The world mourns the death of the longest reigning monarch the modern world has ever known, Queen Elizabeth II of the United Kingdom and her other realms.

My entire generation and even our parents’ generations lived through Britain’s Elizabethan age.

The popularity of the British monarch is manifested in her strong global influence in all forms of media, from print to radio to television and the new age of social media.

So it is with deep sadness that I woke up today in a world without Queen Elizabeth II.

Perhaps, the many depictions of Elizabeth II in various shows like the Netflix hit, The Crown, have bridged generations in admiration of The Queen.

Even the Philippines has shown an intricate fascination for the British Royals with the wall-to-wall coverages of the famous royal weddings of Princes William and Harry.

The Crown was such a hit in the Philippines that in Season 4 Episode 3, the country was nodded in a scene when Princess Margaret, The Queen’s sister portrayed by Helen Bonham Carter, mentioned former First Lady now Presidential Mother Imelda Marcos.

It is natural that the Philippines will join the world in mourning the death of an iconic monarch that has influenced so much of our global culture.

The Queen’s death is also mourned by all women of the world. It may have been a mere coincidence that women’s rights rushed forth in different countries during the reign of Elizabeth II, but it cannot be denied that the monarch is The Woman we could all look up to.

While she reigned, women were able to dream not just of becoming princesses like the fairytales have told us but to dream of actually being queen, to hold power and confidence simply because it was possible.

Personally, my admiration is centered on The Queen’s regal presence and qualities which I wish to learn, like how she rarely flinches in front of pressure while meeting leaders and powerful dignitaries.

She held the fort so naturally and effortlessly as if nothing could move her. She survived many tragedies and lived on. She kept living on until her last breath.

Based on succession, the Commonwealth realms will not be seeing a Queen for a long time, with King Charles III ascending, the incoming Prince of Wales, William as his successor, and his son, George.

Only if George sires a daughter as his firstborn will we see a possibility of the next queen in Britain.

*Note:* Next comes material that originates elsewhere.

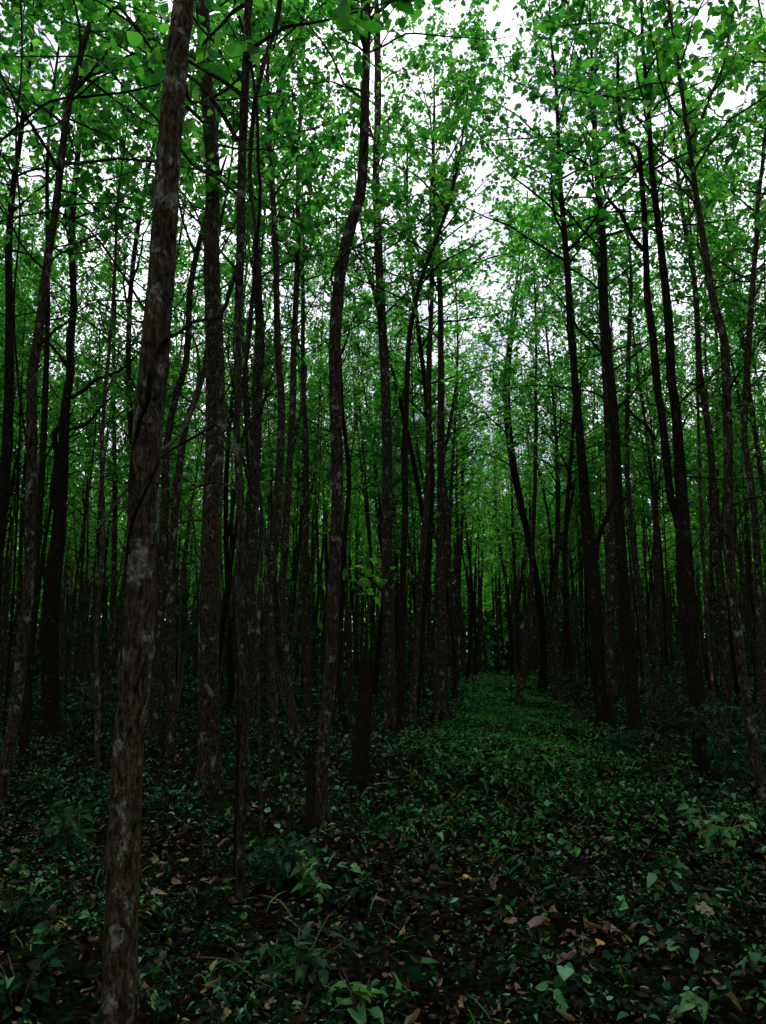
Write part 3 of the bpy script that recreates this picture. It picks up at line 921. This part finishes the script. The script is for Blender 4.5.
# small herbs: little stems with a handful of leaves
def herbs(n, y0, y1, pw, sz, hgt, thr, sc, tm, per=(4, 9), path_cut=None):
    ac = Acc()
    x, y = sector(n, y0, y1, pw)
    keep = patch(x, y, sc, 1.7) + rng.normal(0, .3, n) > thr
    if path_cut:
        keep &= (np.abs(x - path_x(y)) > path_cut) | (rng.random(n) < .35)
    x, y = x[keep], y[keep]
    n = len(x)
    cnt = rng.integers(*per, n)
    ix = np.repeat(np.arange(n), cnt)
    m = len(ix)
    az = rng.uniform(0, 6.28, m)
    hh = (hgt * rng.uniform(.3, 1.3, n))[ix] * rng.uniform(.35, 1.0, m)
    rad = rng.uniform(.1, 1, m) * sz * 1.3
    P = np.stack([x[ix] + np.cos(az) * rad, y[ix] + np.sin(az) * rad, gz(x[ix], y[ix]) + hh + .01], -1)
    D = np.stack([np.cos(az), np.sin(az), rng.normal(-.15, .35, m)], -1) + rng.normal(0, .3, (m, 3))
    N = rng.normal(0, .4, (m, 3)) + np.array([0, 0, 1])
    S = (sz * rng.uniform(.5, 1.5, n))[ix] * rng.uniform(.6, 1.2, m)
    leaves(ac, P, D, N, S, *tm, curl=rng.uniform(.2, 2, m), wide=(rng.uniform(.6, 1.35, n))[ix])
    # stems
    return ac


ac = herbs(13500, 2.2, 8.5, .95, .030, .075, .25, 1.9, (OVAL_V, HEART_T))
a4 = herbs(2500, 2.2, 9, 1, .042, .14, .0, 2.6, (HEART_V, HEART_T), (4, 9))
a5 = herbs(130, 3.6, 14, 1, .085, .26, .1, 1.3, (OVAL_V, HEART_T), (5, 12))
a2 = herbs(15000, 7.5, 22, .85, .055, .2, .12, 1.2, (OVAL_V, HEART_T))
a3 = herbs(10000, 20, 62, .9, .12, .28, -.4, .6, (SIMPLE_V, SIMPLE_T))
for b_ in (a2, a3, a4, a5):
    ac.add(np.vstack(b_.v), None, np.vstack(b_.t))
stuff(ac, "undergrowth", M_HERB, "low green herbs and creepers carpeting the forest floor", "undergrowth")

# grass blades
ac = Acc()
n = 62000
x, y = sector(n, 2.4, 44, 1.0)
near_path = np.exp(-((x - path_x(y)) / 1.5) ** 2) * (.22 + .78 * np.clip((y - 6) / 5, 0, 1))
keep = rng.random(n) < (.12 + .9 * near_path)
keep &= patch(x, y, 1.1, .4) + rng.normal(0, .5, n) > -.35
x, y = x[keep], y[keep]
n = len(x)
hgt = rng.uniform(.05, .2, n) * (.8 + y * .012)
az = rng.uniform(0, 6.28, n)
D = np.stack([np.cos(az), np.sin(az), rng.uniform(.4, 2.0, n)], -1)
N = np.stack([-np.cos(az), -np.sin(az), np.ones(n) * .8], -1) + rng.normal(0, .2, (n, 3))
BL_V = np.array([[0, .018, 0], [0, -.018, 0], [.35, .022, .02], [.35, -.022, .02], [.7, .016, -.06], [.7, -.016, -.06], [1, 0, -.22]])
BL_T = np.array([[0, 1, 3], [0, 3, 2], [2, 3, 5], [2, 5, 4], [4, 5, 6]])
leaves(ac, np.stack([x, y, gz(x, y)], -1), D, N, hgt, BL_V, BL_T, rng.uniform(.5, 2.5, n), rng.uniform(.6, 1.6, n) * (1 + y * .08))
n = 15000
y = 6 + 36 * rng.random(n) ** .8
x = path_x(y) + rng.normal(0, .95, n)
keep = patch(x, y, 1.4, 2.1) + rng.normal(0, .5, n) > -.5
x, y = x[keep], y[keep]
n = len(x)
az = rng.uniform(0, 6.28, n)
leaves(ac, np.stack([x, y, gz(x, y) + rng.uniform(.02, .14, n)], -1), np.stack([np.cos(az), np.sin(az), rng.normal(-.1, .3, n)], -1), rng.normal(0, .35, (n, 3)) + np.array([0, 0, 1]), rng.uniform(.04, .09, n) * (1 + y * .015), OVAL_V, HEART_T, rng.uniform(.2, 2, n), rng.uniform(.7, 1.4, n))
stuff(ac, "grass", M_BLADE, "short green grass and creepers growing along the path between the trees", "grass")

# the wood beyond the trees one can tell apart: trunks and leaves as one mass
lf, tk = Acc(), Acc()


def mass(n, xs, ys, zlo, zhi, size, trunks):
    x, y = rng.uniform(*xs, n), rng.uniform(*ys, n)
    if ys[0] > 30:
        ok = (np.abs(x) < y * .75 + 8)
        x, y = x[ok], y[ok]
    k = len(x)
    z = zlo + (zhi - zlo) * rng.random(k)
    leaves(lf, np.stack([x, y, z], -1), rng.normal(0, 1, (k, 3)), rng.normal(0, .6, (k, 3)) + np.array([0, 0, 1]), size * rng.uniform(.6, 1.3, k), SIMPLE_V, SIMPLE_T, rng.uniform(.3, 2, k))
    for _ in range(trunks):
        a, b_ = rng.uniform(*xs), rng.uniform(*ys)
        if ys[0] > 30:
            b_ = 50 + 40 * rng.random() ** 1.4
            a = rng.uniform(-1, 1) * (b_ * .55 + 5)
        g = float(gz(a, b_))
        tk.tube(np.array([[a, b_, g - .2], [a + rng.normal(0, .2), b_, g + 5], [a + rng.normal(0, .5), b_, g + 13]]), [.1, .075, .03], 6)


mass(120000, (-80, 100), (50, 125), 6.5, 15.5, .62, 1000)
mass(30000, (-80, 100), (52, 90), 7.0, 11.0, .62, 0)
mass(90000, (-70, 90), (56, 98), .1, 7.5, .42, 0)
mass(9000, (-24, -11), (-10, 14), .3, 14, .42, 30)
mass(9000, (11, 24), (-10, 14), .3, 14, .42, 30)
mass(11000, (-24, 24), (-20, -10), .3, 14, .42, 40)
for sg in (-1, 1):                                         # flanks running out along the edges of the view
    for k in range(8):
        yy = 14 + k * 6
        xx = yy * TAN + 8.5
        mass(3600, tuple(sorted((sg * xx, sg * (xx + 8)))), (yy - 3, yy + 6), .3, 14.5, .42, 10)
V = np.vstack(lf.v + tk.v)
o = mesh_obj("forest", V, np.vstack(tk.q) + lf.n, np.vstack([np.vstack(lf.t), np.vstack(tk.t) + lf.n]), M_LEAF, smooth=False)
o.data.materials.append(M_BARK)
nq, nl_ = sum(map(len, tk.q)), sum(map(len, lf.t))
mi = np.zeros(len(o.data.polygons), np.int32)
mi[:nq] = 1
mi[nq + nl_:] = 1
o.data.polygons.foreach_set("material_index", mi)
o["kind"] = "stuff"
tag(o, "far mass of trunks and leaves closing the wood all round", "forest")

# far hedge of shrubbery where the wood ends
ac = Acc()
n = 52000
x = rng.uniform(-62, 78, n)
y = rng.uniform(61, 67, n)
top = 4.0 + .7 * np.sin(x * .35) + .4 * np.sin(x * .9 + 1) + .3 * np.sin(x * 2.3)
z = top * rng.random(n) ** .7
leaves(ac, np.stack([x, y, z], -1), rng.normal(0, 1, (n, 3)), rng.normal(0, .5, (n, 3)) + np.array([0, 0, 1]), rng.uniform(.2, .42, n), SIMPLE_V, SIMPLE_T, rng.uniform(.3, 2, n))
stuff(ac, "shrubbery", M_DARKLEAF, "dark low shrubbery along the far edge of the wood", "shrubbery")


# ------------------------------------------------------------------ single leaves and twigs one can point to
def one_leaf(label, px, py, size, mat, az, tmpl=OVAL_V, curl=1.0, lift=.05, tilt=.4, wide=1.0):
    x, y = at_ground(px, py)
    base = np.array([x, y, float(gz(x, y)) + lift])
    ac = Acc()
    a = R(az)
    D = np.array([[math.cos(a), math.sin(a), .12]])
    N = np.array([[0, -tilt, 1.0]])
    leaves(ac, (base - D[0] * size * .5)[None], D, N, np.array([size]), tmpl, HEART_T, np.array([curl * 1.6]), np.array([wide]), .05)
    # stalk
    s0 = base - D[0] * size * .5
    ac.tube(np.array([s0 - D[0] * size * .3 + np.array([0, 0, .01]), s0, s0 + D[0] * size * .3 + np.array([0, 0, -.004])]), [.0015, .0018, .001], 5)
    o = ac.build("leaf", mat, None, base, smooth=True)
    return tag(o, label, "leaf")


one_leaf("bright yellow fallen leaf left of the nearest stout trunk", 61, 945, .085, M_YELLOW, -10, wide=1.3)
one_leaf("pale tan fallen leaf right of the nearest stout trunk", 160, 897, .11, M_PALELEAF, 25)
one_leaf("curled grey dead leaf at the right of the nearest trunk's foot", 163, 975, .085, M_PALELEAF, -35, CURLED_V, 1.5)
one_leaf("large curled pink-brown dead leaf standing in the lower right", 704, 926, .12, M_PALELEAF, 75, CURLED_V, .45, .05, .9, 1.4)
one_leaf("small yellowish leaf on the ground before the knee-high rotten post", 286, 803, .11, M_YELLOW, 60)
one_leaf("upright olive-yellow leaf in the middle of the near ground", 449, 822, .12, M_YELLOW, 95, OVAL_V, 1, .08, 1.2)
one_leaf("small golden leaf in the litter below the olive-yellow leaf", 468, 893, .07, M_YELLOW, 20)
one_leaf("long tan dead leaf at the bottom, right of centre", 568, 985, .12, M_PALELEAF, -20, CURLED_V, .8)
one_leaf("small whitish leaf in the grass right of centre", 581, 889, .065, M_PALELEAF, 70)
one_leaf("rounded pinkish dead leaf in the herbs below centre", 539, 942, .085, M_PALELEAF, 10, CURLED_V, 1)
one_leaf("dull yellow leaf low in the herbs right of the pinkish leaf", 603, 968, .08, M_YELLOW, 40, wide=1.2)


def twig(label, pts, r, mat, lift=.04):
    W = []
    for i, (px, py) in enumerate(pts):
        x, y = at_ground(px, py)
        W.append([x, y, float(gz(x, y)) + lift + .03 * math.sin(i * 2.1), r * (1 - .6 * i / (len(pts) - 1))])
    C = smooth_line(W, .04)
    ac = Acc()
    ac.tube(C[:, :3], C[:, 3], 7, .1)
    o = ac.build("twig", mat, None, C[0, :3])
    return tag(o, label, "twig")


twig("pale fallen twig lying slantwise in the lower middle left", [(262, 900), (280, 908), (300, 920), (318, 931), (340, 946), (358, 962)], .007, M_TWIG)
twig("long thin green-grey stick arching over the bottom left herbs", [(196, 970), (228, 982), (262, 999), (294, 1022)], .004, M_TWIG, .07)
twig("short bare stick beside the foot of the pole-thin stem", [(217, 852), (226, 848), (236, 845)], .014, M_TWIG)
twig("dark thin stick lying in the litter left of the nearest stout trunk", [(10, 782), (40, 783), (70, 785), (94, 790)], .012, M_TWIG)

Still, with Europe changing the laws of succession into absolute primogeniture, we expect to see more Queens in the future.

Spain’s crown heir is Princess Leonor of Asturias who will be queen after her father, while Princess Ingrid Alexandra of Norway will also take over her father’s throne.

Sweden is expecting two generations of future Queens with Crown Princess Victoria as the first in line and her daughter, Princess Estelle, second in line.

Elizabeth II left a world where princesses are no longer superseded by their younger brothers in the line of succession, securing the place of women not only in royal houses but in other endeavors as well.

For that, God save the queens of this world.